Речь шла о публикации повести Солженицына «Раковый корпус», которую уже обсудило и приняло решение печатать разрешённое властями собрание московских писателей. От Главного Писателя СССР – Председателя правления Союза писателей Федина ждали поддержки этого решения. Но горько ошиблись в своих ожиданиях. Хотя, на мой и тогдашний взгляд, фединское поведение было абсолютно предсказуемо. Возможно, конечно, что он добился бы разрешения печатать Солженицына, которого основательно пощипала бы цензура. Но, скорее всего, он понимал, что ничего от него не зависит. Что пойди он на поводу у писателей, и волшебные его номенклатурные привилегии исчезнут. А ими дорожили и не пробрасывались.
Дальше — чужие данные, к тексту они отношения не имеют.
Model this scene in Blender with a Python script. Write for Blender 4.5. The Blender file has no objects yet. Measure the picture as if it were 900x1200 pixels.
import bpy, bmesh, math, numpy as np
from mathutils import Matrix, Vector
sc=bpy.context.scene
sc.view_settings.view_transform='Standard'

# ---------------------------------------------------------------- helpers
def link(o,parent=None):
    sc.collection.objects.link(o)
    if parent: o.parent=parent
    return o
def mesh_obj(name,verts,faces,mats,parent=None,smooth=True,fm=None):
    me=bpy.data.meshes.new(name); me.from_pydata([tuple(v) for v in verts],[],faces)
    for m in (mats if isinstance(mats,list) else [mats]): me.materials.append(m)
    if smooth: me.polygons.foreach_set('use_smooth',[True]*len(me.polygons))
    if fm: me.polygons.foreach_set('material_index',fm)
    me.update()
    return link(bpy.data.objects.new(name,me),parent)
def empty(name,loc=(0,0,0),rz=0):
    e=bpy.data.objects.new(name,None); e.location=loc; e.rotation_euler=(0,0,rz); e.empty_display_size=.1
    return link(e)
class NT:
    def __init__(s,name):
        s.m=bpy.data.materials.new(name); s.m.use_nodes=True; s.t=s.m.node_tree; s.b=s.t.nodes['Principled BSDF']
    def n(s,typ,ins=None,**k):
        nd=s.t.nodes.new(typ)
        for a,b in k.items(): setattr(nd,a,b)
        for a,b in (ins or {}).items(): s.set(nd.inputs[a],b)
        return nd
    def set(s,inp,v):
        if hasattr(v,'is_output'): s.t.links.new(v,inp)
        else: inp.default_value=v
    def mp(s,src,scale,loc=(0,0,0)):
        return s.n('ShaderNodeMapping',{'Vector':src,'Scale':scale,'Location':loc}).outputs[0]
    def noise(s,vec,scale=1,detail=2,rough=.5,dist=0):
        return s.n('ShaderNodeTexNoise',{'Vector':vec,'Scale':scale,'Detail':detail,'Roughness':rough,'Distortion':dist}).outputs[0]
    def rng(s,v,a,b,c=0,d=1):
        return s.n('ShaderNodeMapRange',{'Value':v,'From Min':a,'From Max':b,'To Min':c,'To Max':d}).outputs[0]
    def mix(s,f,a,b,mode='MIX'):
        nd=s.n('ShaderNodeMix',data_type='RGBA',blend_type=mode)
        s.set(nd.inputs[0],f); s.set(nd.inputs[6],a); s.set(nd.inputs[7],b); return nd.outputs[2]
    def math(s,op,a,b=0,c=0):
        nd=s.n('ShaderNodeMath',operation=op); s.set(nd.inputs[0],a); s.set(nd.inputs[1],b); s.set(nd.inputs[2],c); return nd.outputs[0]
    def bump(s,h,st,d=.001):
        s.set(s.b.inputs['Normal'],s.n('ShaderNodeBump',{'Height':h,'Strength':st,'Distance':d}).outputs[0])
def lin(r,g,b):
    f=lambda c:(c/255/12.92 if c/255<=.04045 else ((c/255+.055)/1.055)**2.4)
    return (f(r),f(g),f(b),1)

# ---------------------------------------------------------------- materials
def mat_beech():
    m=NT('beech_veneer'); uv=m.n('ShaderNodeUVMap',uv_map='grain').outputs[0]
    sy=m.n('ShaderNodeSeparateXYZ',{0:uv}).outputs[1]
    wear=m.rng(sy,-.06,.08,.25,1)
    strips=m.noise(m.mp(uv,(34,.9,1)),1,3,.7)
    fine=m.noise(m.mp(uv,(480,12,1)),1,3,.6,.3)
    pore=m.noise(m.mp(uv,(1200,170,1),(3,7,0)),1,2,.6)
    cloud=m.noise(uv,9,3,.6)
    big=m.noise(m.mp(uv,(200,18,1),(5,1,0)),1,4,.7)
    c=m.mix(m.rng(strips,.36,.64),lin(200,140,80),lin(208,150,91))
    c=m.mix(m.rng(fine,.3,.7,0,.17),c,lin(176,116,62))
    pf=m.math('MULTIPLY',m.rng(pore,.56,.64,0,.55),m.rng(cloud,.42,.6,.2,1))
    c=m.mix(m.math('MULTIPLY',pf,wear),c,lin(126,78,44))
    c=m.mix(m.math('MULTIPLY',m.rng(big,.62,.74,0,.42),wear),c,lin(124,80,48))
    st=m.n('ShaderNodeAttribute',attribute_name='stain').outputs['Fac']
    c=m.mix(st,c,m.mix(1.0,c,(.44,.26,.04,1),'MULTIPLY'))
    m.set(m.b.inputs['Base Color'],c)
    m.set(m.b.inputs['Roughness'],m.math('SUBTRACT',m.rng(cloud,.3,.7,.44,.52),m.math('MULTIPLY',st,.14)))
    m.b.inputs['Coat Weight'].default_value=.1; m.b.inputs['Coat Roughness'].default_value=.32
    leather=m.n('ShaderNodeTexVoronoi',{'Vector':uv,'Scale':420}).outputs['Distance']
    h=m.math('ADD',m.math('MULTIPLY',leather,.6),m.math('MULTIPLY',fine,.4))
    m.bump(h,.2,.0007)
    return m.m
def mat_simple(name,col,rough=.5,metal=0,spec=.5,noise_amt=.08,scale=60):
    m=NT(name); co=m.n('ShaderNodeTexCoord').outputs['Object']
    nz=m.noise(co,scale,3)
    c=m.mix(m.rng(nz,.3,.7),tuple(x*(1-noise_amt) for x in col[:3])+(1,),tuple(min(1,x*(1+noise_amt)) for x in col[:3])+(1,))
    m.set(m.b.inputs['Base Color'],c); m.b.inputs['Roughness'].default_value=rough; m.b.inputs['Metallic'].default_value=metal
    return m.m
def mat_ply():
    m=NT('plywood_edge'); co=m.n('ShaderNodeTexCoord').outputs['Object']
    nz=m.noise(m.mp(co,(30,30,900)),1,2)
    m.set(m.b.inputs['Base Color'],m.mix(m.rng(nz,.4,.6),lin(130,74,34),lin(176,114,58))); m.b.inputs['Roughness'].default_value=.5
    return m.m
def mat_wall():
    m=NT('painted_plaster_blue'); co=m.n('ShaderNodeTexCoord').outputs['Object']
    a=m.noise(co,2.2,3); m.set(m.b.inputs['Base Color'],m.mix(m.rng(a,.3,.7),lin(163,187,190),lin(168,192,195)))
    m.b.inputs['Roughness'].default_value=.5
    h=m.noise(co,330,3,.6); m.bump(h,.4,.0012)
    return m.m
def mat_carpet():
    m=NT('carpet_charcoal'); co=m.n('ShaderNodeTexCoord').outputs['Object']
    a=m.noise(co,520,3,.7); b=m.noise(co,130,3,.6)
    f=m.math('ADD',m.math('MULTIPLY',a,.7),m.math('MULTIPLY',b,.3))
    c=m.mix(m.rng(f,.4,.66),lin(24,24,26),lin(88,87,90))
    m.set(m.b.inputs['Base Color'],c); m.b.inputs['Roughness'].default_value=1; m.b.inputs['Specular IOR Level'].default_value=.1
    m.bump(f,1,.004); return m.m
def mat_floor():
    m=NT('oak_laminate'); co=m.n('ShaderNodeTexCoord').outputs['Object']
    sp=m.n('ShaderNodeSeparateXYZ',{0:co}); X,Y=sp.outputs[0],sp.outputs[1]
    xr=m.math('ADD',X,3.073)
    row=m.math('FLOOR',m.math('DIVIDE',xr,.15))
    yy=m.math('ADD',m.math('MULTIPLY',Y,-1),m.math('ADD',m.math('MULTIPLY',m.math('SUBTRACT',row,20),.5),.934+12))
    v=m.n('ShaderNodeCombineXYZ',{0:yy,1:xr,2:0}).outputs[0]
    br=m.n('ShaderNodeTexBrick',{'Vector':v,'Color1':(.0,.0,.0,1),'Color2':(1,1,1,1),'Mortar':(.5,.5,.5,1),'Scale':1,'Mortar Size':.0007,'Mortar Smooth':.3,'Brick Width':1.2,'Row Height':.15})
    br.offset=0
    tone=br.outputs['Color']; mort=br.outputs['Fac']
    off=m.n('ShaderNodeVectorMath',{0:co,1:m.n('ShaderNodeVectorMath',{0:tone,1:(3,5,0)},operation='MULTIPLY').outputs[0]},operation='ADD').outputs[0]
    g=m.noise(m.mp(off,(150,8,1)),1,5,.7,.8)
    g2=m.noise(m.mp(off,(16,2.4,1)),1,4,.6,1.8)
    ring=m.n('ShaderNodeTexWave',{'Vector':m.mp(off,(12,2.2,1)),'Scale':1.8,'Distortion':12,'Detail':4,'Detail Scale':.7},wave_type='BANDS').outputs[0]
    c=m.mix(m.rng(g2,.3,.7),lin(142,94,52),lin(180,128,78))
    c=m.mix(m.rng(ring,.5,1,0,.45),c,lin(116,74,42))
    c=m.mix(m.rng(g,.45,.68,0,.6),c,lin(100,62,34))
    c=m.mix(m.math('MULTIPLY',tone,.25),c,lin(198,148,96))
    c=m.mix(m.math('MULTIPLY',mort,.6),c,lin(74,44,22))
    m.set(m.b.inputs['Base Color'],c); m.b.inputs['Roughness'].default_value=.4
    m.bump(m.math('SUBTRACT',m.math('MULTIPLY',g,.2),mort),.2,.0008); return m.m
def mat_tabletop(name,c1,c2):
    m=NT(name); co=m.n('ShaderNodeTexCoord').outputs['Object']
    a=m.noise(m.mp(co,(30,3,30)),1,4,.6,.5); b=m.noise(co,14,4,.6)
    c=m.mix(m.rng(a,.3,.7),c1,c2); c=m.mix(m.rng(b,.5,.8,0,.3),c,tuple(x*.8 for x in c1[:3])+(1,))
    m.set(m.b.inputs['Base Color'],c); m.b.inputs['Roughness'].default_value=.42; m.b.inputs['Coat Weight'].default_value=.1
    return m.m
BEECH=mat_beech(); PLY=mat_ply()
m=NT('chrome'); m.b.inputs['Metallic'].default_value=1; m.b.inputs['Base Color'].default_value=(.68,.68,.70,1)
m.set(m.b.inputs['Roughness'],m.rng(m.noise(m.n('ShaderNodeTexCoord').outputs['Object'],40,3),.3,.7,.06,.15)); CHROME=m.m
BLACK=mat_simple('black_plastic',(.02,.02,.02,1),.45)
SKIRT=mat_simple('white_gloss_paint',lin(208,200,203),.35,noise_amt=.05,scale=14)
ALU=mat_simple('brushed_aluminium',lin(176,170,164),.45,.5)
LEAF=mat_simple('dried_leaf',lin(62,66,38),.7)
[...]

Мне рассказывал один мой бывший коллега, известный критик, которого поддерживал и которому одно время помогал Феликс Кузнецов, как очутились они с жёнами в Ленинграде. Коллегу поселили в обычном гостиничном номере, а Феликсу союз писателей оплачивал «люкс». Кузнецов с женой принимали приехавшую с ними семейную пару у себя в номере весьма радушно, возили на персональной машине, которую закрепили за первым секретарём московского отделения союза писателей, депутатом Верховного Совета РСФСР Феликсом Феодосиевичем Кузнецовым, едва он ступил на ленинградскую землю.

– Хочешь так жить? – благодушно спрашивал моего бывшего коллегу Феликс. – Для начала вступай в партию. А там положись на меня.

Коллега, который умел держать нос по ветру не хуже Феликса, коллега, который сумел даже расположить к себе самого Георгия Мокеевича Маркова, первого секретаря всего писательского союза, и получать от Маркова заграничные командировки, – этот мой коллега вступать в партию решительно отказывался: не мог простить большевикам репрессированных родителей и своё нищее детдомовское детство. И обдумывал, как бы ему обойти этот этап. Потому что жить, как Феликс, очень хотел. Ведь первому секретарю московского отделения привилегии установили на уровне республиканского министра.